Era un día de junio, con la brisa del mar acariciando el calor
sofocante de una tarde de verano. La ciudad estaba vestida de gala, era su día
grande. La festividad de San Juan. Por los alrededores de la
plaza idas y venidas de gente buscando las puertas de acceso a sus tendidos. Los comentarios de la corrida anterior se entremezclaban con las sensaciones, sueños e ilusiones de la
presente.
Fotógrafo: Rubén Sánchez |
Pasadas las siete, se abrió la puerta de cuadrillas. La emoción se palpitaba en cada instante, en el ambiente, en las caras, en los corazones de los presentes. Con su terno catafalco y azabache José María Manzanares hacía su aparición en la plaza. Despacio y con torería cruzaba el ruedo, como si quisiera sentir sus pies rozando la arena, dejando huella, arrastrando el peso de la tarde y la tristeza. Tras el paseíllo, se hizo el silencio, roto por las notas del himno de Alicante. En el recuerdo, un Torero, un Maestro. Era la forma de rendir homenaje a la memoria del Maestro Manzanares. Con voces cantando al viento, con corazones al descubierto. De nuevo, la emoción fue la protagonista de este momento.
Fotografía: Rubén Sánchez |
Minutos más tarde la corrida seguía su triunfal inicio, con
Manuel Manzanares y Enrique Ponce con dos orejas en el esportón, al igual que
JMManzanares, que había desorejado al tercero, cuando en el sexto, ese hijo que
venía de luto, dolorido de cuerpo y alma, roto, con la suavidad en los cites,
compuesta la figura para el embroque perfecto, se dejó llevar por el toreo.

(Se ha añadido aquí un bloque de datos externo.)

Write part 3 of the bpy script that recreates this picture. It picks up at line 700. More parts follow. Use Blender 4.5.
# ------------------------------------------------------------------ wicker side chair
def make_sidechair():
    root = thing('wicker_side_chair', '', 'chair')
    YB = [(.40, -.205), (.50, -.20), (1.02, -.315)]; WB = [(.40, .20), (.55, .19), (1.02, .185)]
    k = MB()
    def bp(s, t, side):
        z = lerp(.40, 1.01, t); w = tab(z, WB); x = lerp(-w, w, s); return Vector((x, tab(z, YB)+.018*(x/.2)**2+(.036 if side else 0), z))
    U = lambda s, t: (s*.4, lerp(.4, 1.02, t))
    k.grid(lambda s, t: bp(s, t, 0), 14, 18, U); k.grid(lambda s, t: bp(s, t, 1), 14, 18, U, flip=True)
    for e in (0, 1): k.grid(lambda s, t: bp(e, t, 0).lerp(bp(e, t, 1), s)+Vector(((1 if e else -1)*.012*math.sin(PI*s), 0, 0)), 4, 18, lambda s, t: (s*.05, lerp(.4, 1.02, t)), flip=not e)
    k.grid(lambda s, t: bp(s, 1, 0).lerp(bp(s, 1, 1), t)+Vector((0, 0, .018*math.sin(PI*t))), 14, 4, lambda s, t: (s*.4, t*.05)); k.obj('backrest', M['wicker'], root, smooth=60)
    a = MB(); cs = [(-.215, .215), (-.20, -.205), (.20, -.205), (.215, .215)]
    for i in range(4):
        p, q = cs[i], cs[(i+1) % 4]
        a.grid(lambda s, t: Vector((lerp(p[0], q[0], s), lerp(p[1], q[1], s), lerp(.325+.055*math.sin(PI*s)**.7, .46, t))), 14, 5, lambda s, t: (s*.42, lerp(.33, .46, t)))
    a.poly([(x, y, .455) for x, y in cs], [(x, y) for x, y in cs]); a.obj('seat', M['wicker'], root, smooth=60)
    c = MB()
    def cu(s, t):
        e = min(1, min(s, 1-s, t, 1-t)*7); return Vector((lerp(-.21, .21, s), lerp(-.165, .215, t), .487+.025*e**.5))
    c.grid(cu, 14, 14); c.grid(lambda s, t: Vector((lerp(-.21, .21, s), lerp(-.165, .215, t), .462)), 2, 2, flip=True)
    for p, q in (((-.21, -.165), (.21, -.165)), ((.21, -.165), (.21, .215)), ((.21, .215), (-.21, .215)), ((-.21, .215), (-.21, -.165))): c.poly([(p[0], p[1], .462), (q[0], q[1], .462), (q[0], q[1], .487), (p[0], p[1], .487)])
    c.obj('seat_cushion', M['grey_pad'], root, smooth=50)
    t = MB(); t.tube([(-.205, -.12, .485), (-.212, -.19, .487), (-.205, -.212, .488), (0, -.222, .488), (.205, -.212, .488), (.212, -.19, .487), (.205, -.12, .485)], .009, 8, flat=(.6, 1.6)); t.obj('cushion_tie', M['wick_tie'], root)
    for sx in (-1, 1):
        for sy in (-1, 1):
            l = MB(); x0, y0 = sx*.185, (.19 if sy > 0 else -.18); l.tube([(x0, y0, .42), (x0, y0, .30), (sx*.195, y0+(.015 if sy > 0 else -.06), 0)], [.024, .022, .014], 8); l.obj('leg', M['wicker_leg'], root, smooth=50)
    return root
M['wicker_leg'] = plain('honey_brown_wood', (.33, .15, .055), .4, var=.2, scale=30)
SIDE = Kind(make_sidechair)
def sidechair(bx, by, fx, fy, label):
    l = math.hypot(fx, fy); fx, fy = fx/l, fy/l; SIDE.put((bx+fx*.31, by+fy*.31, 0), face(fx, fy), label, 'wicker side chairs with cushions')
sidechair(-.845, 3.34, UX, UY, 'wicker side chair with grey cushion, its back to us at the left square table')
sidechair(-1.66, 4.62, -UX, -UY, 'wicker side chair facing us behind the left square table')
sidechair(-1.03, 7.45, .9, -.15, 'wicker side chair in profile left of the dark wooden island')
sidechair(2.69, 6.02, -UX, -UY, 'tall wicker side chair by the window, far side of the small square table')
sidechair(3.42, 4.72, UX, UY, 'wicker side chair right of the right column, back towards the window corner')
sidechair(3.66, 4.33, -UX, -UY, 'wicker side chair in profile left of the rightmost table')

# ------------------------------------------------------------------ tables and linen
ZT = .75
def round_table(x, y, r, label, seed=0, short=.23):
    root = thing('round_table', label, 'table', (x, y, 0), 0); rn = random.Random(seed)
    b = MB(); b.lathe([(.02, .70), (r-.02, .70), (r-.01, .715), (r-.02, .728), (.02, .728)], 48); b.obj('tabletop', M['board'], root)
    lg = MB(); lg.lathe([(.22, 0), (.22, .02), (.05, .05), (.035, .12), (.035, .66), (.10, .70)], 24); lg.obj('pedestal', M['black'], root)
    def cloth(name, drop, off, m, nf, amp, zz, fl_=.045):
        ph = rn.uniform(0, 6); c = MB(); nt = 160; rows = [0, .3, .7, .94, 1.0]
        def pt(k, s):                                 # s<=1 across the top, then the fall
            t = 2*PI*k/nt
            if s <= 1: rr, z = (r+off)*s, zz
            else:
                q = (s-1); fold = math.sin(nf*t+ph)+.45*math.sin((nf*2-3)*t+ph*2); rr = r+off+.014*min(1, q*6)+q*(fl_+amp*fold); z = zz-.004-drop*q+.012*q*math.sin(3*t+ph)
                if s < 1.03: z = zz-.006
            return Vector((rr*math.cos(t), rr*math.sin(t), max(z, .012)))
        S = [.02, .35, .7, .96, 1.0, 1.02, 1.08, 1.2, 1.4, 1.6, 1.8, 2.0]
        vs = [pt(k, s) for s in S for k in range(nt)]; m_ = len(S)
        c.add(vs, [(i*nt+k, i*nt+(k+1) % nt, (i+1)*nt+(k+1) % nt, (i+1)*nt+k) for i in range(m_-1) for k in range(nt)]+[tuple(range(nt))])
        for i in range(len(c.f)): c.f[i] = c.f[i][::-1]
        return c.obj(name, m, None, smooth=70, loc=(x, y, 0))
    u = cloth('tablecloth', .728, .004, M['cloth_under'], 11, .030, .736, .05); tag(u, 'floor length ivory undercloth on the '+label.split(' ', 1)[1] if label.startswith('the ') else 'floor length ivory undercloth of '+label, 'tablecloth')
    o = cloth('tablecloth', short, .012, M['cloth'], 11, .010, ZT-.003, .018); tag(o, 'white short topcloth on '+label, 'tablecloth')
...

Ese toreo que rasga el alma, desnuda al torero, escuece por dentro
sin pedir permiso, se siente, se acaricia, enloquece. Con la cabeza fría y el corazón caliente. Llorando sin lágrimas un llanto callado, mudo, entristecido. Obra sentida, de plenitud, de las que el olvido no olvida. Homenaje de un hijo a un padre. Del discípulo al eterno Maestro. De Torero a Torero.